Il y a 22 ans, sous les yeux de Charles Enderlin qui filme pour antenne 2, un gamin de 12 ans était assassiné dans les bras de son père par un soldat israélien. Niant l’évidence des images et pour dégager la responsabilité de son armée, Israël avait tenté de faire croire que l’assassin était palestinien.
Aujourd’hui, un porte parole galonné admet dans une subliminale confession-lapsus que « la journaliste (Shireen) était armée d’une caméra ». Cette provocation, cette menace « armée » méritait bien une balle ! Le Lt-colonel Amnon Shefler cancane devant la presse que les soldats israéliens « ne cibleraient jamais délibérément des non-combattants » Calomnie qui est une insulte supplémentaire à la mémoire de milliers de familles palestiniennes endeuillées.
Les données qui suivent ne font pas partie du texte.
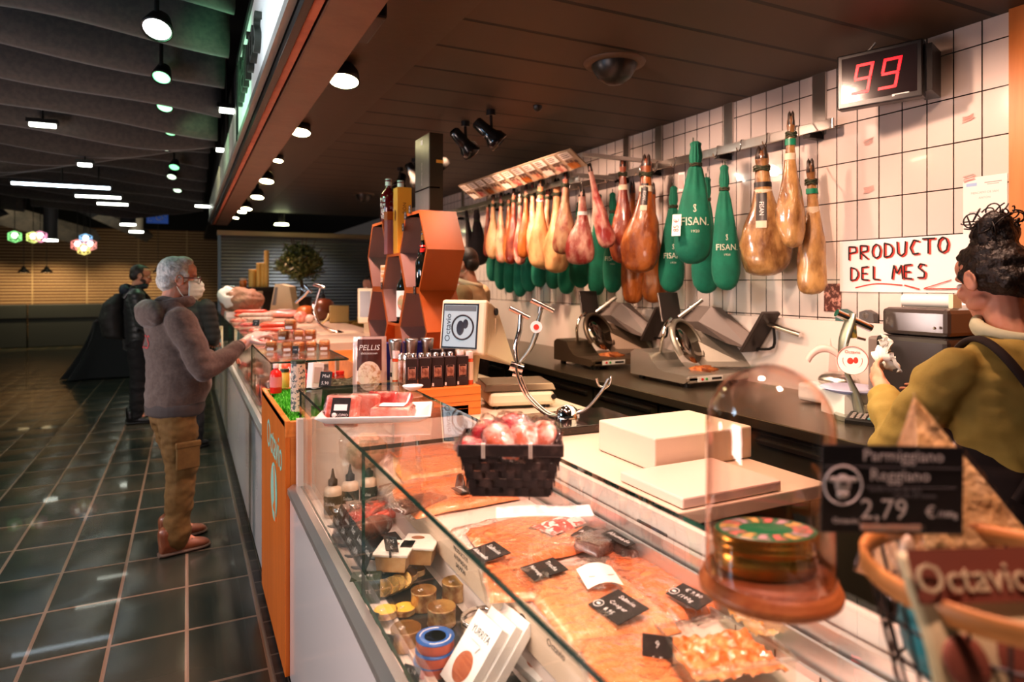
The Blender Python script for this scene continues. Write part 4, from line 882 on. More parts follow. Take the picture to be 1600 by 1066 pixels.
for k, (px, py) in enumerate(((599, 592), (627, 592), (656, 592))):
    lb = 'tall steel-topped pepper mill behind the spice bottles, ' + ('left', 'middle', 'right')[k]+' of three'; p = Vector((.838+.076*k, 2.885, PZ))
    if gr is None:
        gr = thing('pepper_mill', lb, 'pepper mill', p, 0, 'steel-topped mills'); MB().lathe([(.023, 0), (.024, .004), (.022, .11)], 22).build('glass_body', mat('mill_body', (.72, .52, .44), .15, coat=.8), gr)
        MB().lathe([(.020, .11), (.022, .118), (.029, .180), (.030, .185), (.030, .196), (.027, .198)], 26).build('steel_top', m_steel, gr); MB().lathe([(.0235, .02), (.0235, .05)], 22, caps=False).build('label', m_bbox, gr)
    else: dup(gr, lb, p)
m_tub = mat('red_sauce', (.72, .10, .03), .2, coat=.8)
for k, (x, y_) in enumerate(((1.128, 2.715), (1.10, 2.755), (.835, 2.86))):
    t = thing('sauce_bottle', 'slim red sauce bottle with pale label, ' + ('at the right end of the black boxes', 'behind the one at the end of the boxes', 'left of the steel-topped mills')[k], 'bottle', (x, y_, PZ)); MB().lathe([(.016, 0), (.017, .003), (.017, .11), (.012, .122)], 18).build('bottle_body', m_tub, t); MB().lathe([(.0174, .02), (.0174, .10)], 18, caps=False).build('label', mat('label_cream', (.82, .62, .45), .5), t); MB().lathe([(.0165, .115), (.0165, .146), (.014, .148)], 18).build('cap', mat('cap_clear', (.80, .62, .55), .2, coat=.6), t)
for k in range(2):
    t = thing('blue_carton', 'dark blue carton behind the steel-topped mills, ' + ('left', 'right')[k]+' one', 'carton', (.86+.105*k, 3.02, PZ), -.15); MB().box((0, 0, .085), (.09, .08, .17)).build('carton_body', m_blue, t, bevel=.002)
pb = thing('snack_bag', 'upright foil snack bag printed brown with a picture of food beside the mills', 'bag', (.735, 2.93, 1.037), -.35)
def bagf(side):
    def fn(u, v):
        x = (u-.5)*.155*(1-.06*v); z = v*.30; th = .030*(1-abs(v-.4)**1.5*1.5)*(max(0, 1-(abs(u-.5)*2)**2.5))**.6
        return (x, side*max(th, .001)+.004*nz((u, v, side), 9), z)
    return fn
b = MB(); b.grid(bagf(-1), 20, 24); b.build('front_foil', mat('bag_foil', (.80, .60, .52), .3, .3), pb); MB().grid(bagf(1), 16, 18).build('back_foil', m_silver, pb)
f1 = bagf(-1); ofs = lambda q, d=.0018: (q[0], q[1]-d, q[2])
MB().grid(lambda u, v: ofs(f1(.14+.72*u, .50+.46*v)), 12, 12).build('brown_print', mat('bag_brown', (.10, .028, .02), .45), pb)
b = MB(); b.grid(lambda u, v: ofs(f1(.5+.34*(v)*math.cos(2*PI*u), .44+.20*v*math.sin(2*PI*u)), .0032), 24, 5); b.build('picture', mat('bag_picture', (.84, .66, .52), .5, var=((.55, .28, .14), 45, .5, .65)), pb)
b = MB(); b.grid(lambda u, v: ofs(f1(.15+.7*u, .06+.28*v), .0025), 12, 8); b.build('food_picture', mat('bag_food', (.78, .48, .26), .4, var=((.58, .26, .12), 30, .45, .6)), pb)
text('PELLIS', .034, m_text, pb, frame((0, -.036, .252), (1, 0, 0), (0, 0, 1)), .0006, shear=.2); text('delicatessen', .015, m_text, pb, frame((0, -.036, .228), (1, 0, 0), (0, 0, 1)), .0006, shear=.2)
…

Le Premier ministre Naftali Bennett en rajoute une couche en déclarant qu'il y avait « une chance considérable que des Palestiniens armés, qui ont tiré sauvagement, soient ceux qui ont causé la mort malheureuse de la journaliste » .
Parmi les premières dépêches, un flash info fait preuve d’une extrême circonspection: « Des gilets, clairement identifiés, ont été ciblés par des snipers israéliens » Décryptage: « Des gilets » dans lesquels il y avait peut-être des êtres humains ; « clairement identifiés » peut-être des journalistes; « ont été ciblés » cibler n’est pas tirer; « par des snipers israéliens » pas forcément des militaires. C’est d’une prudence de sioux, déjà la crainte inspire le choix des mots. Ça fait froid dans le dos. Heureusement Anthony Bellanger, secrétaire général de la Fédération Internationale des Journalistes qui rassemble 600 000 professionnels des médias a vite cassé cette langue de bois et dissipé le flou de ses confrères en déclarant: « C’est un drame. Une consœur a été assassinée délibérément par l’armée israélienne ! » Au sein des instances de la FIJ on évoque même un crime de guerre.
Le 13 mai, jour de l’enterrement de Shireen, le cercueil porté par la famille et les amis quitte la morgue de l’hôpital Saint-Joseph à Jérusalem-Est. Des centaines et des milliers veulent l’accompagner. La police s’y oppose. Elle exige un transport en fourgon. À coups de matraques elle tente de s’approprier la dépouille mortuaire. Cette scène, - très justement qualifiée d’obscène par Alain Gresh - est diffusée par toutes les chaines d’infos du monde. L’indignation est unanime. Aussitôt, la propagande israélienne redouble d’efforts, elle répand de nouvelles sornettes pour tenter de justifier l’injustifiable. Voici l’argumentaire de la police israélienne complaisamment propagé par les médias de Tel Aviv en France.
« La Police Israélienne est intervenue pour disperser la foule et l’empêcher de s’emparer du cercueil, afin que les funérailles puissent se dérouler comme prévu, en accord avec les souhaits de la famille… » Faux, tous les membres de la famille Abu Akleh ont au cours d'une conférence de presse formellement contesté cette affirmation. « La presse internationale s’est bornée à relayer le narratif palestinien, lancé par des journalistes palestiniens installés à Gaza et d’autres sources au professionnalisme contestable… » Éternel refrain de la presse manipulée. Le but est d’instiller le doute. Calomniez, calomniez, il en restera toujours quelque chose. « Il n’y a pas d’autre explication à l’aveuglement volontaire de la presse internationale qu’un antisémitisme manipulateur et pervers… » C’est l’argument massue suprême de l’amalgame. Israël use et abuse de la religion d’État et s’en sert comme bouclier pour écarter toutes critiques. Dénoncer la violence colonialiste de l’État hébreux est systématiquement perçu comme un crime attentatoire au peuple juif.
Cette lamentable rhétorique est reproduite dans un article publié le 15 mai par Tribune Juive, un web magazine dont je ne vous conseille pas la lecture.